A Natale e Capodanno Conte ci raccomanda il gioco dell’uva

Penso che siano ancora in vita coetanei di chi scrive – e anche decisamente più attempati – che sicuramente ricorderanno il mitico “gioco dell’uva”, prevalentemente di materna memoria. L’Italia dei baby boomer, che saremmo noi, mentre i nostri padri sono quelli che il “boom” economico lo hanno creato e vissuto, ha conosciuto una felicità e un benessere borghese che anche i giovani ricchi di oggi, persino con tutte le tecnologie di cui dispongono, se lo sognano semplicemente. Noi non studiavamo, né giocavamo a distanza, ma le nostre genitrici ci portavano dai nostri amichetti non sempre e necessariamente coincidenti con i compagni di scuola (ma spesso sì) e passavamo i pomeriggi tra partite di pallone a Vigna Clara o ai Parioli – o in seguito persino all’Olgiata – e giochi da camera, come il famosissimo “città, animali, cose”. E i pomeriggi continuavano spesso fin dopo le 21, specie se i genitori nostri decidevano di trattenersi a cena dai familiari dei nostri amichetti. A un certo punto però, benché l’entusiasmo di stare tutti insieme a giocare tra grandi e piccini sembrava non dovesse finire mai (né gli attori avevano intenzione di interrompere la scena) e il gioco continuava a cena dopo Carosello, magari guardando in tv “Belfagor” o il “Tenente Sheridan”, arrivava il momento di suonare la ritirata. Noi eravamo sempre tutti sudati, sia per il pallone che si giocava anche dopo cena, sia perché in genere questi incontri avvenivano di settembre o nella mitica ottobrata romana appena tornati dalle vacanze.

L’Italia tutta non ha mai più goduto di un simile momento di piacere esistenziale e benessere economico quasi allo stato puro. Sia come sia la ritirata, preceduta da solenni promesse (quasi sempre mantenute) di rivedersi se il non giorno almeno la settimana dopo, veniva suonata con una formuletta inventata dalle mamme borghesi dell’epoca (i comunisti le chiamavano con disprezzo “le dolci signore di Vigna Clara”) che veniva recitata così: “Ragazzi adesso facciamo un ultimo gioco nuovo che piace a tutti quanti, il gioco dell’uva. E ciascuno va a casa sua”. Risate, strepiti di pianti capricciosi di bambini o di piccoli adolescenti, e alla fine i genitori riuscivano a portare a casa i marmocchi e se stessi. Bei tempi, si dirà.

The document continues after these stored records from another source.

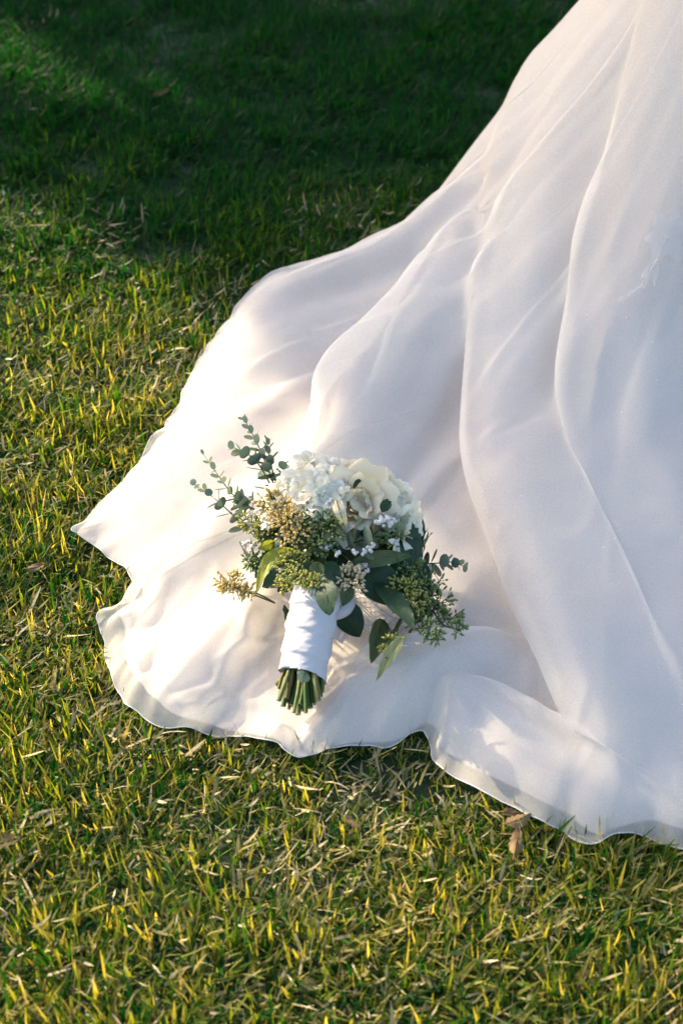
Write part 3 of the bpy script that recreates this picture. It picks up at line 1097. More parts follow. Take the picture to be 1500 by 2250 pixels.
# ---- wrap round the handle
nu, nv = 72, 90
th = np.linspace(0, 2 * np.pi, nu, endpoint=False)[:, None]
tt = np.linspace(0, 1, nv)[None, :]
turns = tt * 4.2 + 1 * th / (2 * np.pi) + 0.30 * np.sin(th * 1 + 1) + 0.05 * np.sin(3 * th)
saw = turns - np.floor(turns)
step = np.where(saw < 0.12, saw / 0.12, 1 - (saw - 0.12) / 0.88 * 1.0)
rad = WR * (0.985 + 0.05 * np.sin(np.pi * tt) + 0.10 * np.clip((tt - 0.82) / 0.18, 0, 1) ** 1.5)
rad = rad + 0.0025 * step + 0.0007 * vnoise(th * 3 + tt * 5, tt * 22 + th, 9, 1.0) + 0.0004 * vnoise(th * 2, tt * 60 + th * 3, 10, 1.0)
cx = A[None, None, :] + (B - A)[None, None, :] * tt[..., None]
ell = 1.08
wrapP = cx + (rad * np.cos(th) * ell)[..., None] * sx + (rad * np.sin(th) * 0.92)[..., None] * sz
wrapP[:, 0] -= (ax[None, :] * (0.006 * np.cos(th + 0.6)))
mb = MB()
mb.grid(wrapP, True)
inner = np.stack([wrapP[:, 0], A + (wrapP[:, 0] - A) * 0.93 + ax * 0.012], 1)
mb.grid(inner, True)
wrap = part('satin_wrap', mb, M_WRAP, label='white satin ribbon wound round the stems')
# the knot on the right of the neck
for pts, w in (([(706, 1340), (738, 1350), (766, 1325), (748, 1298), (716, 1292)], 0.0085), ([(700, 1325), (728, 1335), (757, 1310), (740, 1290)], 0.008), ([(712, 1352), (742, 1338), (768, 1318)], 0.006)):
    P = catmull([on(u, v, 0.075 if i not in (0, len(pts) - 1) else 0.06) for i, (u, v) in enumerate(pts)], 18)
    mb = MB()
    rr_ = w * (0.75 + 0.35 * np.sin(np.linspace(0.3, 2.9, 18))) * (1 + 0.12 * np.sin(np.linspace(0, 19, 18)))
    mb.tube(P, rr_, 9)
    part('knot_loop', mb, M_WRAP)


def strip(name, pts, width, mat, wav=0.0, tilt=0.5, n=24, parent=None, across=4):
    P = catmull([np.asarray(p, float) for p in pts], n)
    tg = np.gradient(P, axis=0)
    G = np.zeros((n, across, 3))
    for i in range(n):
        t_ = unit(tg[i])
        acr = unit(np.cross(t_, unit(np.array([0, -0.6, 0.8]) + 0.0)))
        up = np.cross(acr, t_)
        acr = unit(acr + tilt * math.sin(i * 0.5) * 0.3 * up)
        w = width if np.isscalar(width) else np.interp(i / (n - 1), np.linspace(0, 1, len(width)), width)
        for j in range(across):
            q = j / (across - 1) - 0.5
            G[i, j] = P[i] + acr * w * q + up * wav * math.sin(i * 0.9 + 3 * q)
    mb = MB()
    mb.grid(G)
    o = part(name, mb, mat, parent)
    return o, G


strip('ribbon_tail', [on(716, 1386, 0.05), on(740, 1390, 0.034), on(760, 1400, 0.024)], [0.016, 0.019, 0.022], M_WRAP, 0.0015)
strip('tulle_ribbon', [on(745, 1345, 0.05), on(790, 1350, 0.03), on(840, 1378, 0.02), on(880, 1400, 0.02)], [0.012, 0.03, 0.035, 0.03], M_TULLE, 0.002)
strip('tulle_ribbon', [on(722, 1470, 0.02), on(760, 1440, 0.012), on(800, 1395, 0.012), on(830, 1370, 0.012)], [0.010, 0.02, 0.03, 0.035], M_TULLE, 0.002)

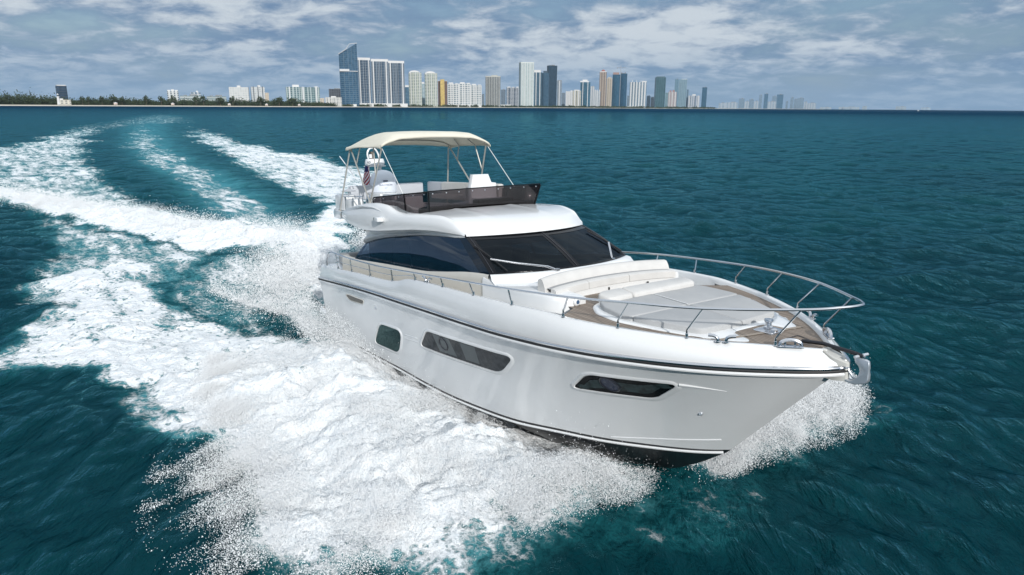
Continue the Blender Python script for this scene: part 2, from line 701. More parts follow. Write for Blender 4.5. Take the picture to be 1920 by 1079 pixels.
# --- bulwark
XB = np.concatenate([np.linspace(0, 5, 14), np.linspace(5.2, 7.4, 18), np.linspace(7.6, 14, 40), np.linspace(14.1, 15.3, 20)])
rows = []
xe = 15.56 / 15.3
for w, (du, dz) in enumerate(((0, 0), (.25, 0), (.55, 0), (.85, 0), (1, -.02), (1.0, 0))):
    xo = XB * xe * (1 - du) + XB * du
    yb = b_rail(XB * xe) * (1 - du) + b_top(XB) * du + .07 * 4 * du * (1 - du) * np.clip(XB / 14, 0, 1)
    zb = (z_rail(XB * xe) + .01) * (1 - du) + z_top(XB) * du + dz
    if w == 5:
        yb = yb - .025
        zb = zb + .012
    rows.append(np.stack([xo, -np.maximum(yb, 0), zb], -1))
rows.append(np.stack([XB, -np.maximum(b_top(XB) - .10, 0), z_top(XB) + .012], -1))
rows.append(np.stack([XB, -np.maximum(b_top(XB) - .125, 0), z_top(XB) - .01], -1))
lowz = np.where(XB < 11.3, 2.2, z_top(XB) - .10)
rows.append(np.stack([XB, -np.maximum(b_top(XB) - .15, 0), lowz], -1))
mb = MB()
mirror_grid(mb, np.stack(rows, 1), 0)
# stern quarter: closes the bulwark at the transom
for s in (-1, 1):
    q = [(r[0][0], s * -r[0][1] if s > 0 else r[0][1], r[0][2]) for r in rows]
    mb.add(q + [(0, s * 1.9, 2.0)], [list(range(len(q) + 1))], 0)
bulwark = mb.build("bulwark", GEL, yacht, angle=50)

# --- decks
mb = MB()
XD = np.linspace(0.05, 11.4, 40)
P = [[(a, t * (b_top(a) - .13), 2.22) for t in np.linspace(-1, 1, 9)] for a in XD]
mb.grid(P, 0, flip=True)
mb.build("side_deck", CREAM, yacht)
mb = MB()
XF = np.concatenate([np.linspace(10.5, 11.5, 8), np.linspace(11.52, 11.9, 8), np.linspace(12.0, 14.5, 22), np.linspace(14.6, 15.24, 12)])
half_t = lambda a: max(min(float(b_top(a)) - .13, 1.58 + max(0, a - 11.35) * 1.6), .01)
P = [[(a, t * half_t(a), float(z_top(a)) - .055) for t in np.linspace(-1, 1, 15)] for a in XF]
P = [[(a, t * half_t(a), float(z_top(a)) - .45) for t in np.linspace(-1, 1, 15)] for a in XF[:1]] + P
mb.grid(P, 0, flip=True)
mb.build("teak_foredeck", TEAK, yacht)
# pale border planks of the anchor locker hatch
mb = MB()
zt = lambda a: float(z_top(a)) - .049
for a, b2 in (((14.05, -.95), (14.35, .78)), ((14.62, .28), (14.98, .20)), ((14.62, -.28), (14.98, -.20)), ((14.60, -.30), (14.60, .30))):
    d = np.array(b2) - np.array(a); d = d / np.linalg.norm(d); nn = np.array([-d[1], d[0]]) * (.035 if a[0] < 14.5 else .012)
    c = [np.array(a) + nn, np.array(b2) + nn, np.array(b2) - nn, np.array(a) - nn]
    mb.add([(p[0], p[1], zt(p[0]) + .004) for p in c], [(0, 3, 2, 1)], 0 if a[0] < 14.5 else 1)
mb.build("hatch_border", [mat("pale_teak", (.30, .25, .20), .6), RUBBER], yacht)

# --- swim platform and transom
mb = MB()
mb.prism(round_poly([(-1.75, -1.75), (.1, -2.0), (.1, 2.0), (-1.75, 1.75)], .35), .62, .80, .05, bottom=True)
plat = mb.build("swim_platform", GEL, yacht)
mb = MB()
mb.prism(round_poly([(-1.66, -1.65), (.02, -1.88), (.02, 1.88), (-1.66, 1.65)], .3), .795, .812)
mb.build("teak_planking", TEAK, plat)
mb = MB()
mb.prism(round_poly([(-.38, -2.02), (1.1, -2.08), (1.1, 2.08), (-.38, 2.02)], .35), 1.0, 2.40, .14)
mb.build("transom_seat", GEL, yacht)
mb = MB()
mb.prism(round_poly([(-.2, -1.5), (.25, -1.55), (.25, 1.55), (-.2, 1.5)], .1), 2.38, 2.72, .08)
mb.build("aft_backrest", CUSHG, yacht)

# --- hull windows
def dense(poly, step=.12):
    out = []
    for i in range(len(poly)):
        a, b = np.array(poly[i]), np.array(poly[(i + 1) % len(poly)])
        k = max(1, int(np.linalg.norm(b - a) / step))
        out += [tuple(a + (b - a) * j / k) for j in range(k)]
    return out


def hull_panel(poly, off, s, n=7):
    """outline in (x, z) laid on the topsides: a filled patch, off metres proud"""
    P = np.array(dense(poly)); c = P.mean(0)
    V, F = [], []
    k = len(P)
    for i in range(n):
        q = c + (P - c) * (i + 1) / n
        V.append(q)
    V = np.concatenate([[c]] + V)
    for j in range(k):
        F.append((0, 1 + j, 1 + (j + 1) % k))
    for i in range(n - 1):
        for j in range(k):
            a, b = 1 + i * k + j, 1 + i * k + (j + 1) % k
            F.append((a, a + k, b + k, b))
    y = hull_half(V[:, 0], V[:, 1]) + off
    W = np.stack([V[:, 0], s * y, V[:, 1]], -1)
    if s > 0:
        F = [f[::-1] for f in F]
    # outward for starboard needs checking of winding: outline given counter-clockwise seen from starboard
    return W, F


def offset_poly(poly, d):
    P = np.array(poly); k = len(P); out = []
    area = sum(P[i][0] * P[(i + 1) % k][1] - P[(i + 1) % k][0] * P[i][1] for i in range(k))
    sg = 1 if area > 0 else -1
    for i in range(k):
        a, b, c = P[i - 1], P[i], P[(i + 1) % k]
        u, w = (b - a), (c - b)
        n1 = np.array([u[1], -u[0]]) / (np.linalg.norm(u) + 1e-9); n2 = np.array([w[1], -w[0]]) / (np.linalg.norm(w) + 1e-9)
        nn = n1 + n2; nn = nn / (np.linalg.norm(nn) + 1e-9)
        out.append(b + sg * nn * d / max(.5, nn @ n1))
    return [tuple(p) for p in out]


def hull_ring(mb, poly_in, poly_out, o_in, o_mid, o_out, s, mi=0):
    A, B = [], []
    for i in range(len(poly_in)):
        a0, a1 = np.array(poly_in[i]), np.array(poly_in[(i + 1) % len(poly_in)])
        b0, b1 = np.array(poly_out[i]), np.array(poly_out[(i + 1) % len(poly_in)])
        k = max(1, int(np.linalg.norm(a1 - a0) / .12))
        for j in range(k):
            A.append(a0 + (a1 - a0) * j / k); B.append(b0 + (b1 - b0) * j / k)
    A, B = np.array(A), np.array(B)
    R = []
    for w, o in ((0, o_in), (.12, o_mid), (.5, o_mid), (1, o_out)):
        q = A * (1 - w) + B * w
        R.append(np.stack([q[:, 0], s * (hull_half(q[:, 0], q[:, 1]) + o), q[:, 1]], -1))
    mb.grid(np.array(R), mi, close_v=True, flip=(s > 0))


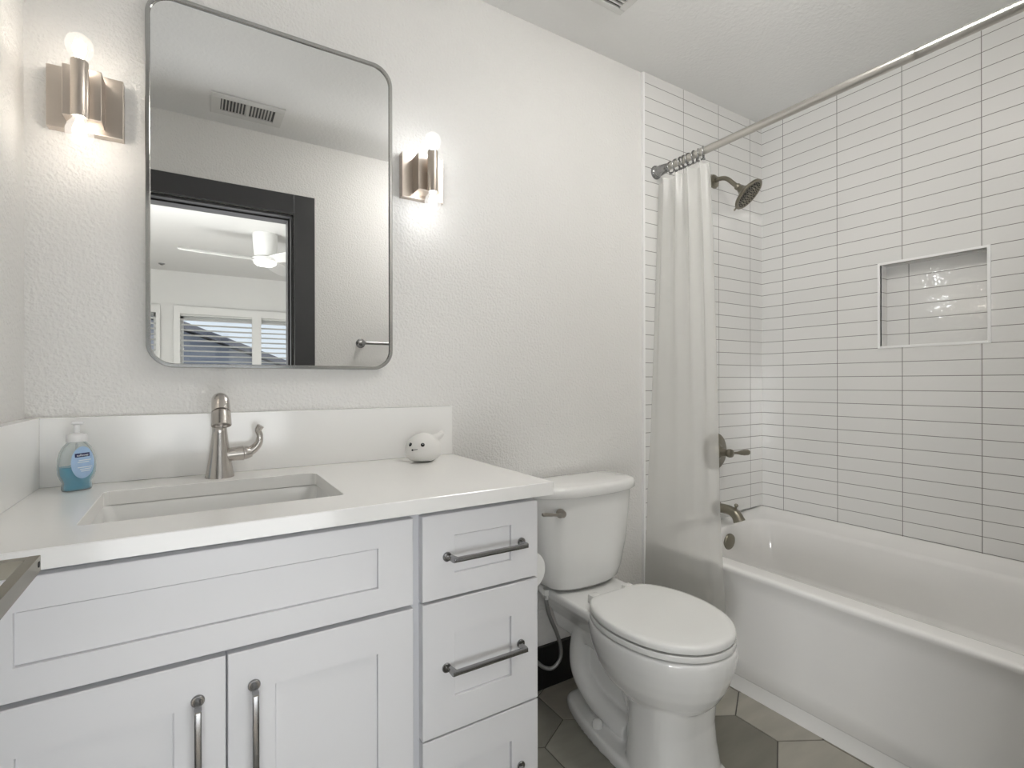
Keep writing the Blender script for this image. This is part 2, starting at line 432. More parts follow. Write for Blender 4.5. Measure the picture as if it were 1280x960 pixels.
# ------------------------------------------------------------------ vanity
CT, CB = .8734, .8440       # countertop top / underside
yf = -.540
van = thing('vanity_cabinet', 'white shaker vanity cabinet with two doors and a stack of three drawers', 'cabinet', (.18, -.27, 0))
vb = MB()
vb.box(-.292, .668, -.518, -.002, .095, .680)                                   # carcass
vb.box(-.292, .668, -.518, -.500, .680, CB - .001); vb.box(-.292, -.272, -.500, -.002, .680, CB - .001); vb.box(.648, .668, -.500, -.002, .680, CB - .001)
vb.box(.366, .386, -.500, -.002, .680, CB - .001); vb.box(-.272, .648, -.020, -.002, .680, CB - .001)
vb.build('body', M['cabin'], van, smooth=False, bevel=.0008)
MB().box(-.292, .640, -.455, -.435, 0, .095).box(.640, .660, -.455, -.002, 0, .095).build('toe_kick', M['cabin'], van, smooth=False)
def shaker(name, x0, x1, z0, z1, br, bt=None, rec=.0045):
    bt = bt or br; t = .020
    bm = MB(); b = bm.bm
    def ring(x0, x1, z0, z1, y): return [(x0, y, z0), (x1, y, z0), (x1, y, z1), (x0, y, z1)]
    e = .0012
    bm.loft([ring(x0, x1, z0, z1, yf + t), ring(x0, x1, z0, z1, yf + e), ring(x0 + e, x1 - e, z0 + e, z1 - e, yf),
             ring(x0 + br, x1 - br, z0 + bt, z1 - bt, yf), ring(x0 + br + .0005, x1 - br - .0005, z0 + bt + .0005, z1 - bt - .0005, yf + rec + .003),
             ring(x0 + br + .0022, x1 - br - .0022, z0 + bt + .0022, z1 - bt - .0022, yf + rec + .003), ring(x0 + br + .0024, x1 - br - .0024, z0 + bt + .0024, z1 - bt - .0024, yf + rec)], cap=True)
    return bm.build(name, M['cab'], van, smooth=False)
def pull(parent, cx, cz, vertical=False, L=.182):
    """bar pull: two round rosettes with angled feet and a squared bar"""
    m = MB(); h = L / 2; off = .027
    def T(a, y, b):  # a along, b across
        return (cx + b, y, cz + a) if vertical else (cx + a, y, cz + b)
    for sgn in (-1, 1):
        c = T(sgn * h, yf, 0)
        m.lathe([(.0098, 0), (.0098, .002), (.0088, .0034), (.0062, .0036), (.0055, .0028), (.0030, .0028), (.0026, .0042), (0, .0044)], c, (0, -1, 0), 24)
        # foot: from rosette edge out to the bar
        p0 = T(sgn * (h - .004), yf - .001, 0); p1 = T(sgn * (h - .006), yf - off, 0)
        w0, w1 = .0042, .0052
        def rect(p, w, d, y):
            a, bb = sgn * 0, 0
            pts = []
            for da, db in ((-d, -w), (d, -w), (d, w), (-d, w)):
                q = (p[0] + (db if vertical else da), y, p[2] + (da if vertical else db)); pts.append(q)
            return pts
        m.loft([rect(p0, w0, .0035, yf - .001), rect(p1, w1, .0055, yf - off), rect(p1, w1 * .8, .005, yf - off - .0052)])
    a0 = T(-(h - .002), 0, 0); a1 = T(h - .002, 0, 0)
    if vertical: m.box(cx - .0050, cx + .0050, yf - off - .0055, yf - off + .0035, a0[2], a1[2], .0020)
    else: m.box(a0[0], a1[0], yf - off - .0055, yf - off + .0035, cz - .0048, cz + .0048, .0020)
    return m.build('handle', M['pull'], parent)
shaker('false_front', -.285, .3665, .6605, .8315, .0700, .047)
dr1 = shaker('drawer', .386, .667, .6585, .8315, .0710, .047); pull(dr1, .531, .7425)
dr2 = shaker('drawer', .386, .667, .3785, .6525, .0710, .0705); pull(dr2, .529, .514)
dr3 = shaker('drawer', .386, .667, .0985, .3745, .0710, .0705); pull(dr3, .529, .240)
d1 = shaker('cabinet_door', -.285, .0415, .0985, .6525, .0710, .0700); pull(d1, .0025, .500, True)
d2 = shaker('cabinet_door', .0445, .3665, .0985, .6525, .0710, .0700); pull(d2, .0835, .500, True)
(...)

E che diavolo può entrarci un personaggio triste e scialbo come Giuseppe Conte in tutto questo amarcord? Semplice: tra un Dpcm e una diretta serale su Facebook di propaganda allo stato puro, proprio Conte ci ha fatto capire che a Natale e Capodanno quest’anno ognuno giocherà e brinderà a casa propria. Come nel su descritto “gioco dell’uva”. Ma in modalità “tristezza assoluta”. La depressione sanitaria imposta con senso di colpa indotto via social, al posto di quella che era la ritirata dopo una giornata di “amicizia in presenza”. Non come adesso che diventi amico – magari intimo – di chiunque su WhatsApp senza avere mai conosciuto di persona quelli con cui parli. A Natale e Capodanno, quindi, gli amici se vuoi vederli ti colleghi su “Zoom” e il calice lo elevi a distanza. Anche nell’immaginario cinematografico, invece che il Natale, nel Paese esotico del cinepanettone dei fratelli Vanzina, avremo le feste della nascita di Gesù in clausura tecnologica. Con atmosfere a metà tra la masturbazione mentale e la tristezza di repertorio. Decisamente una brutta prova da sopportare.